L’argument fit mouche et ne le laissa pas indifférent. “Il m’a reçu à son bureau le lendemain avec tout son staff et nous avons discuté pendant près de deux heures de temps”.
Au cours de l’entretien, le patron de la diplomatie sénégalaise à l’époque lui a fait cette proposition : “n’organisez pas de conférence de presse et je vous promets l’aide du Sénégal, me dira-t-il. Evidemment, j’ai demandé toutes les garanties possibles et imaginables. Toujours est-il que l’attitude du pays de la Terranga a changé. Il n’a pas fait de déclaration de soutien à notre endroit mais il ne votait plus contre nous”.
Si bien que quand Abdou Bakari Boina a commencé à se rendre aux Nations unies, en 1970, les Sénégalais présents là-bas, faisaient partie de ceux qui lui apportaient leur aide, plus particulièrement, le représentant du Sénégal à l’Onu, Mamadou Fall.

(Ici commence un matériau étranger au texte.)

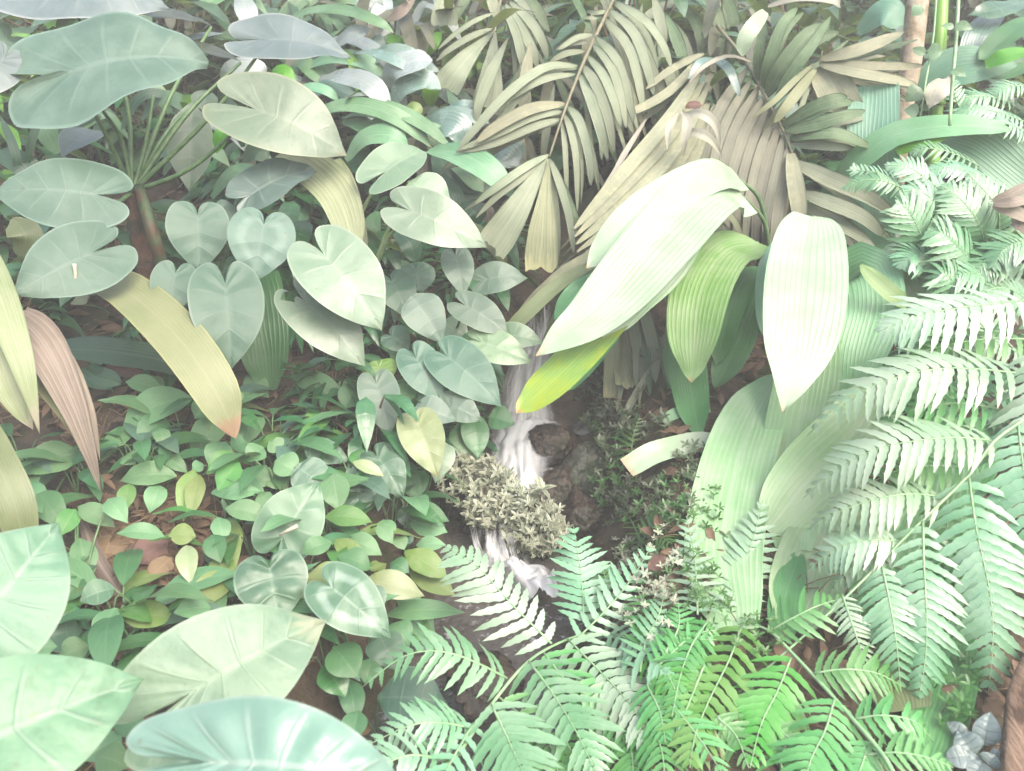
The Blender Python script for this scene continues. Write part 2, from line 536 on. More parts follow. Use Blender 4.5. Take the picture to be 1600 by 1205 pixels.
SHAPES = {
    'heart': [(-.03, 0), (-.15, .05), (-.25, .2), (-.27, .48), (-.17, .8), (.04, .98), (.28, 1), (.52, .82), (.76, .46), (.92, .15), (1, 0)],
    'sagit': [(-.06, 0), (-.24, .06), (-.42, .15), (-.5, .38), (-.4, .72), (-.08, .97), (.2, 1), (.5, .82), (.76, .46), (.92, .15), (1, 0)],
    'arrow': [(-.04, 0), (-.17, .06), (-.29, .2), (-.32, .46), (-.2, .8), (.06, .99), (.35, .97), (.58, .78), (.8, .42), (.93, .14), (1, 0)],
    'pelt': [(-.42, 0), (-.44, .2), (-.37, .55), (-.16, .88), (.12, 1), (.42, .93), (.72, .6), (.91, .22), (1, 0)],
    'ovate': [(0, 0), (.03, .25), (.12, .7), (.28, 1), (.5, .93), (.72, .6), (.9, .2), (1, 0)],
    'ellip': [(0, 0), (.08, .3), (.25, .8), (.48, 1), (.7, .8), (.88, .33), (1, 0)],
    'lance': [(0, .06), (.1, .4), (.3, .9), (.45, 1), (.7, .75), (.9, .25), (1, 0)],
    'strap': [(0, .25), (.15, .6), (.4, .95), (.6, 1), (.8, .8), (.93, .35), (1, 0)],
    'band': [(0, .5), (.2, .88), (.5, 1), (.8, .85), (.94, .4), (1, 0)],
    'wide': [(0, .72), (.2, .96), (.45, 1), (.7, .86), (.88, .48), (1, .02)],
    'leaflet': [(0, .18), (.08, .6), (.25, .95), (.5, 1), (.8, .8), (.94, .45), (1, .12)],
    'hang': [(0, .42), (.015, .58), (.14, .86), (.36, 1), (.6, .84), (.8, .46), (.93, .16), (1, 0)],
    'taper': [(0, .7), (.15, .95), (.35, 1), (.6, .76), (.8, .42), (.93, .16), (1, 0)],
    'fan': [(0, .06), (.3, .42), (.65, .82), (.9, 1), (1, .92)],
    'stub': [(0, .3), (.25, .85), (.6, 1), (.9, 1), (1, .95)],
}
_OUT = {}


def outline(shape, n):
    k = (shape, n)
    if k in _OUT:
        return _OUT[k]
    sp = Spine([(a, b, 0) for a, b in SHAPES[shape]])
    q = [sp.at(i / 160) for i in range(161)]
    L = [0]
    for a, b in zip(q, q[1:]):
        L.append(L[-1] + (b - a).length)
    out = []
    j = 0
    for i in range(n + 1):
        t = L[-1] * i / n
        while j < 159 and L[j + 1] < t:
            j += 1
        f = (t - L[j]) / max(1e-9, L[j + 1] - L[j])
        c = q[j].lerp(q[j + 1], min(1, f))
        out.append((c.x, max(0, c.y)))
    _OUT[k] = out
    return out


def facing(q, face, lean):
    tc = (CAM - q).normalized()
    return (tc * face + UP * (1 - face) + RIGHT * lean).normalized()


LOBED = ('heart', 'sagit', 'arrow', 'pelt')


def leaf_into(mb, sp, ww, shape, N, fold=.12, curl=0., wave=.02, quilt=0., nlat=6, pleat=0., nple=8, ns=20, nv=4, jag=0., twist=0., seed=None, hole=None):
    rnd = random.Random(seed if seed is not None else random.random())
    if quilt and shape in LOBED:
        ns, nv = max(ns, 30), max(nv, 5)
    ph = rnd.uniform(0, 6.28)
    ph2 = rnd.uniform(0, 6.28)
    out = outline(shape, ns)
    L = sp.len
    lob = shape in LOBED
    vs, uvs, fs = [], [], []
    cols = 2 * nv + 1
    for i, (a, b) in enumerate(out):
        s = i / ns
        if lob:
            m = max(0, (s - .12) / .88) ** 1.9
            m = min(m, 1)
        else:
            m = a
        for j in range(cols):
            v = (j - nv) / nv
            av = abs(v)
            aa = m + (a - m) * av
            if jag and i >= ns - 1:
                aa += rnd.uniform(-jag, jag)
            bb = b * av * ww * .5 * (1 if v >= 0 else -1)
            c = sp.at(aa)
            T = sp.tan(aa)
            S = T.cross(N)
            if S.length < 1e-4:
                S = RIGHT.copy()
            S.normalize()
            if twist:
                S = Matrix.Rotation(twist * aa, 3, T) @ S
            n = S.cross(T)
            h = fold * abs(bb) - curl * bb * bb / max(ww, 1e-4)
            h += wave * ww * math.sin(ph + 9 * s + (1.7 if v > 0 else 0)) * av * av
            h += wave * .5 * ww * math.sin(ph2 + 23 * s) * av ** 3
            if quilt:
                h += quilt * ww * .5 * (1 - math.cos(2 * math.pi * (nlat * s - .2 * av))) * math.sin(math.pi * min(1, av))
            if pleat:
                x = (v * .5 + .5) * nple
                h += pleat * (abs((x % 1) - .5) * 2 - .5)
            vs.append(c + S * bb + n * h)
            uvs.append((s, v * .5 + .5))
    for i in range(ns):
        for j in range(cols - 1):
            k = i * cols + j
            if hole and hole[0] <= (i + .5) / ns <= hole[1] and hole[2] <= (j + .5 - nv) / nv <= hole[3]:
                continue
            fs.append((k, k + 1, k + cols + 1, k + cols))
    mb.add(vs, fs, uvs)


def tube_into(mb, pts, r0, r1, k=6, seg=10):
    sp = Spine(pts)
    vs, fs, uvs = [], [], []
    ref = Vector((.31, .22, .93))
    for i in range(seg + 1):
        t = i / seg
        c, T = sp.at(t), sp.tan(t)
        A = T.cross(ref)
        if A.length < 1e-3:
            A = T.cross(RIGHT)
        A.normalize()
        B = T.cross(A)
        r = r0 + (r1 - r0) * t
        for j in range(k):
            w = 2 * math.pi * j / k
            vs.append(c + A * (r * math.cos(w)) + B * (r * math.sin(w)))
            uvs.append((t, j / k))
    for i in range(seg):
        for j in range(k):
            fs.append((i * k + j, i * k + (j + 1) % k, (i + 1) * k + (j + 1) % k, (i + 1) * k + j))
    fs.append(tuple(range(k - 1, -1, -1)))
    fs.append(tuple(range(seg * k, seg * k + k)))
    mb.add(vs, fs, uvs)


def tube(name, pts, r0, r1, mat, parent=None, k=6, seg=10):
    mb = MB()
    tube_into(mb, pts, r0, r1, k, seg)
    return mb.build(name, mat, parent)


def mkspine(pts, face, lean, bend):
    """pts: [(px,py,d), (px,py)] or [(px,py,d), ...]; gives a 3-D spine, the leaf's facing and base depth."""
    pts = [(q[0], q[1], min(q[2], hit(q[0], min(q[1], 1290)) - .05)) if len(q) == 3 else q for q in pts]
    d0 = pts[0][2]
    B = P(*pts[0])
    N = facing(B, face, lean)
    if len(pts[1]) == 2:
        r1 = ray(*pts[1])
        den = r1.dot(N)
        lp = math.hypot(pts[1][0] - pts[0][0], pts[1][1] - pts[0][1]) * d0 / F
        d1 = ((B - CAM).dot(N)) / den if abs(den) > .05 else d0
        d1 = max(d0 - .8 * lp, min(d0 + .8 * lp, d1, max(d0, hit(pts[1][0], min(pts[1][1], 1290)) - .03)))
        T = CAM + r1 * d1
        Lw = (T - B).length
        return Spine([B.lerp(T, x) + N * (bend * Lw * 4 * x * (1 - x)) for x in (0, .2, .4, .6, .8, 1)]), N, d0
    q = [P(*p) for p in pts]
    return Spine(q), N, d0


def wworld(sp, N, w, t=.4):
    q = sp.at(t)
    v = (q - CAM)
    d = v.dot(FWD)
    v.normalize()
    S = sp.tan(t).cross(N)
    S.normalize()
    return w * d / F / max(.4, math.sqrt(max(0, 1 - S.dot(v) ** 2)))


def leaf(par, pts, w, shape='heart', mat='taro', face=.6, lean=0., bend=.07, pet=None, pr=4, pmat='stem', name='leaf', petmid=None, label=None, **kw):
    sp, N, d0 = mkspine(pts, face, lean, bend)
    mb = MB()
    leaf_into(mb, sp, wworld(sp, N, w), shape, N, **kw)
    o = mb.build(name, mat, par)
    if label:
        o['label'] = label
    if pet is not None:
        a = sp.at(0) - N * .004
        if petmid is None:
            m = (a + pet) * .5 + UP * .06 * (a - pet).length
        else:
            m = P(*petmid)
        r = pr * d0 / F * .5
        mb2 = MB()
        tube_into(mb2, [pet, m, a], r * 1.5, r * .8)
        pt = mb2.build('petiole', pmat, par)
        pt.parent = o
        return o
    return o


def strap(par, pts, w, mat, face=.6, lean=0., shape='strap', name='leaf', **kw):
    kw.setdefault('fold', .1)
    kw.setdefault('wave', .03)
    kw.setdefault('ns', 26)
    return leaf(par, pts, w, shape, mat, face, lean, name=name, **kw)


def pinna_into(mb, sp, N, L, n, droop=.25, sweep=.3, wf=.19, start=.04, tipn=.0, base=.75, rr=.0022, asym=(1, 1), serr=.14, dens=1.):
    """one feather of a fern: a thin rib with n pairs of toothed leaflets."""
    n = max(6, int(n * .76 * dens))
    for k in range(n):
        t = start + (1 - start) * (k / n) ** .95
        c, T = sp.at(t), sp.tan(t)
        S = T.cross(N).normalized()
        nn = S.cross(T)
        f = (base + (1 - base) * min(1, t / .25)) * (1 - max(0, (t - .45) / .55) ** 1.5 * .93)
        for sgn in (-1, 1):
            if random.random() < .03:
                continue
            l = L * f * asym[0 if sgn < 0 else 1] * random.uniform(.84, 1.08)
            sw = sweep + .5 * t + random.uniform(-.12, .12)
            dr = (S * sgn * math.cos(sw) + T * math.sin(sw)).normalized()
            wd_ = max(L * wf, .2 * l) * (.55 + .45 * f) * .5
            ws = dr.cross(nn).normalized()
            rows = 9
            vs, uvs, fs = [], [], []
            jd = random.uniform(-.2, .2)
            for i in range(rows + 1):
                x = i / rows
                q = c + dr * (l * x) - nn * (l * (droop + jd) * x * x) + T * (.08 * l * x * x)
                hw = wd_ * (1 - x ** 5) * (1.02 - .3 * x) * (.82 + .18 * min(1, x * 5))
                if i == rows:
                    hw = 0
                hw *= 1 + (serr if i % 2 else -serr)
                z = nn * (hw * .22)
                vs += [q - ws * hw + z, q, q + ws * hw + z]
                uvs += [(x, 0), (x, .5), (x, 1)]
            for i in range(rows):
                a = i * 3
                fs += [(a, a + 1, a + 4, a + 3), (a + 1, a + 2, a + 5, a + 4)]
            mb.add(vs, fs, uvs)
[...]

A l’Onu, ce ne fut guère plus facile. En 1969, le délégué de la Tanzanie auprès de la 4ème commission a posé la question de l’inscription lors du sommet, mais Madagascar s’y est, encore une fois, opposé.

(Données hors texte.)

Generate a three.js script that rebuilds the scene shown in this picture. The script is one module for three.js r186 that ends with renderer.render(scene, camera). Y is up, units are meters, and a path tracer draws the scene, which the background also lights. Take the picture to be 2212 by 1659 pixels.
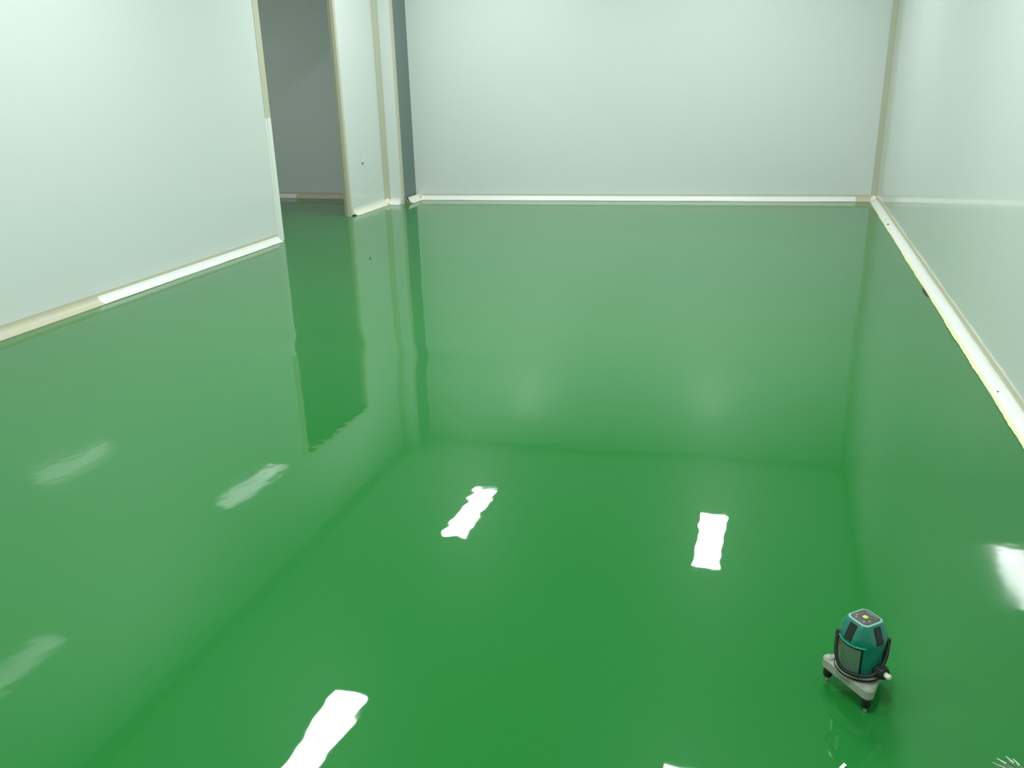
import * as THREE from 'three';
import { RectAreaLightUniformsLib } from 'three/addons/lights/RectAreaLightUniformsLib.js';
import { mergeGeometries, toCreasedNormals } from 'three/addons/utils/BufferGeometryUtils.js';
import { RoundedBoxGeometry } from 'three/addons/geometries/RoundedBoxGeometry.js';
RectAreaLightUniformsLib.init();

// ---------------------------------------------------------------- camera, light, exposure
const scene = new THREE.Scene();
const camera = new THREE.PerspectiveCamera(47.8425, 2212 / 1659, 0.05, 60);
const camBasis = new THREE.Matrix4().makeBasis(
  new THREE.Vector3(0.958538, -0.024121, -0.283942),
  new THREE.Vector3(-0.074225, 0.940882, -0.330501),
  new THREE.Vector3(0.275128, 0.337874, 0.900081));
camera.quaternion.setFromRotationMatrix(camBasis);
camera.position.set(0, 1.5, 0);
scene.add(camera);

const renderer = new THREE.WebGLRenderer({ antialias: true });
renderer.toneMapping = THREE.LinearToneMapping;
renderer.toneMappingExposure = 1.0;
renderer.shadowMap.enabled = true;
scene.background = new THREE.Color(0x000000);

const CEIL = 3.38;                       // ceiling height
const LAMP_COLOR = new THREE.Color().setRGB(0.938, 0.948, 0.98);
const LAMP_LIGHT = 52;                   // radiance of a ceiling panel
const LAMP_SPOTS = [                     // x, z of the panels' centres
  [-3.17, -8.56], [-0.40, -8.58], [-3.10, -4.70], [-0.335, -4.58], [-3.12, -0.9], [-0.4, -0.9]];
const ADDED_SIDE_LAMP = [-6.6, -7.2], ADDED_SIDE_LIGHT = 29;   // unseen dimmer panel, added as fill to brighten the side room
for (const [x, z, power] of [...LAMP_SPOTS, [...ADDED_SIDE_LAMP, ADDED_SIDE_LIGHT]]) {
  const l = new THREE.RectAreaLight(LAMP_COLOR, power ?? LAMP_LIGHT, 0.28, 1.18);
  l.position.set(x, CEIL - 0.022, z);
  l.rotation.x = -Math.PI / 2;           // shines down
  scene.add(l);
}

// ---------------------------------------------------------------- helpers
const rnd = (seed => () => { seed |= 0; seed = seed + 0x6D2B79F5 | 0; let t = Math.imul(seed ^ seed >>> 15, 1 | seed); t = t + Math.imul(t ^ t >>> 7, 61 | t) ^ t; return ((t ^ t >>> 14) >>> 0) / 4294967296; })(7);
const C = hex => new THREE.Color(hex);
const used = {};
function numbered(n) { const k = used[n] = (used[n] ?? -1) + 1; return k ? `${n}_${String(k).padStart(3, '0')}` : n; }
function mesh(name, geo, material, parent = scene) {
  if (Array.isArray(geo)) geo = geo.length > 1 ? mergeGeometries(geo.map(g => g.index ? g.toNonIndexed() : g)) : geo[0];
  const m = new THREE.Mesh(geo, material);
  m.name = parent === scene ? numbered(name) : name;
  m.castShadow = m.receiveShadow = true;
  parent.add(m);
  return m;
}
function struct(name, geo, material, parent = scene) {
  const m = mesh(name, geo, material, parent);
  if (parent === scene) m.userData.kind = 'structure';
  return m;
}
function shell(name) { const g = new THREE.Group(); g.name = name; g.userData.kind = 'structure'; scene.add(g); return g; }
function thing(name, label, category, x = 0, y = 0, z = 0, turn = 0, group) {
  const g = new THREE.Group(); g.name = numbered(name); g.position.set(x, y, z); g.rotation.y = turn;
  g.userData = { label, category }; if (group) g.userData.group = group;
  scene.add(g); return g;
}
function box(x0, x1, y0, y1, z0, z1) {   // uv in metres
  const g = new THREE.BoxGeometry(x1 - x0, y1 - y0, z1 - z0);
  g.translate((x0 + x1) / 2, (y0 + y1) / 2, (z0 + z1) / 2);
  metreUV(g); return g;
}
function metreUV(g) {                    // box mapping in metres
  const p = g.attributes.position, n = g.attributes.normal, uv = new Float32Array(p.count * 2);
  for (let i = 0; i < p.count; i++) {
    const ax = Math.abs(n.getX(i)), ay = Math.abs(n.getY(i)), az = Math.abs(n.getZ(i));
    if (ay > ax && ay > az) { uv[2 * i] = p.getX(i); uv[2 * i + 1] = p.getZ(i); }
    else if (ax > az) { uv[2 * i] = p.getZ(i); uv[2 * i + 1] = p.getY(i); }
    else { uv[2 * i] = p.getX(i); uv[2 * i + 1] = p.getY(i); }
  }
  g.setAttribute('uv', new THREE.BufferAttribute(uv, 2)); return g;
}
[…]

“La Grande Ile a demandé que lesecrétaire général de l’Oua, Diallo Telli, livre des informations supplémentaires, ce qui était juste un moyen de bloquer la question”, se rappelle Abdou Bakari Boina. La position malgache changera avec l’avènement du militaire Gabriel Ramanantsoa à la tête du pays en 1972. Et l’inscription de la question comorienne sera, enfin, inscrite à l’ordre du jour des Nations unies.

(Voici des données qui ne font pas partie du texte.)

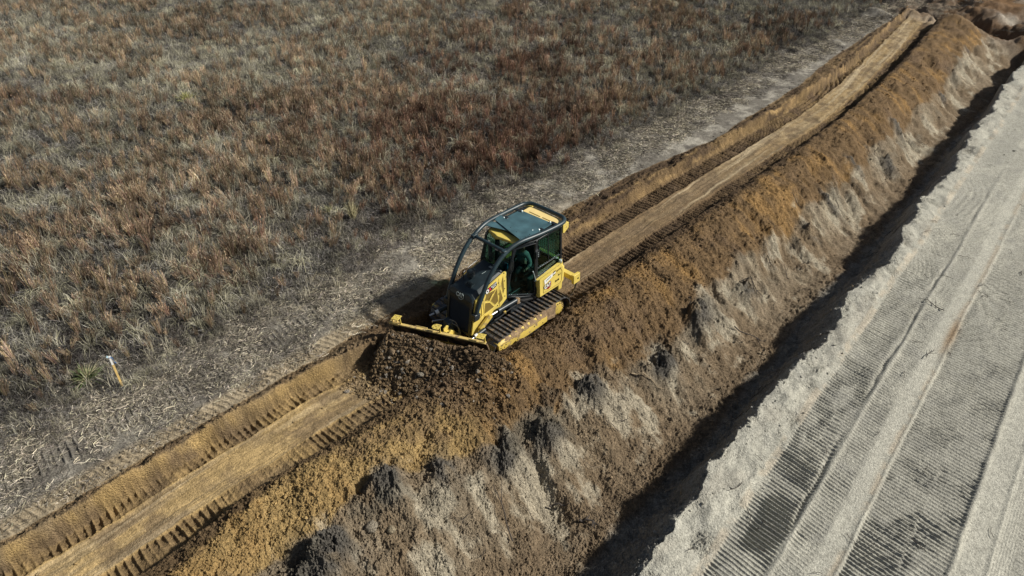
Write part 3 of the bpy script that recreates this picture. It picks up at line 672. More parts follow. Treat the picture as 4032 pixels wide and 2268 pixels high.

Nous ne pouvions pétitionner devant le Comité des 24 tant que les Comores ne figuraient pas sur la liste des pays à décoloniser.
En 1973, le Molinaco fut, enfin, invité à la 4è Commission des Nations unies laquelle traite de la décolonisation, entre autres. “Nous avons pétitionné devant elle”. La pétition était composée de la présentation géographique des Comores, de son histoire et de l’aide que devraient nous apporter les Nations unies pour acquérir notre indépendance. Abdou Bakari Boina reprend : “nous avons attiré leur attention quant aux manœuvres françaises”.
Il faut, à ce propos, rappeler qu’en 1972, le premier ministre français, Pierre Mesmer, était venu aux Comores en brandissant la menace du référendum île par île si le pays persévérait dans l’idée de recouvrer sa souveraineté.
Nous avons saisi cette opportunité pour parler du danger qui couvait. Le jour où nous avons pétitionné d’ailleurs, le délégué français a quitté la salle.
A partir de cette année, la 4è Commission débattait de la question comorienne. Entre 1970 et 1975, le fervent défenseur de l’indépendance se rendait aux Nations unies durant l’Assemblée générale. En 1975, le 06 juillet, Ahmed Abdallah Abdérémane proclamait unilatéralement l’indépendance des Comores à la Chambre des députés.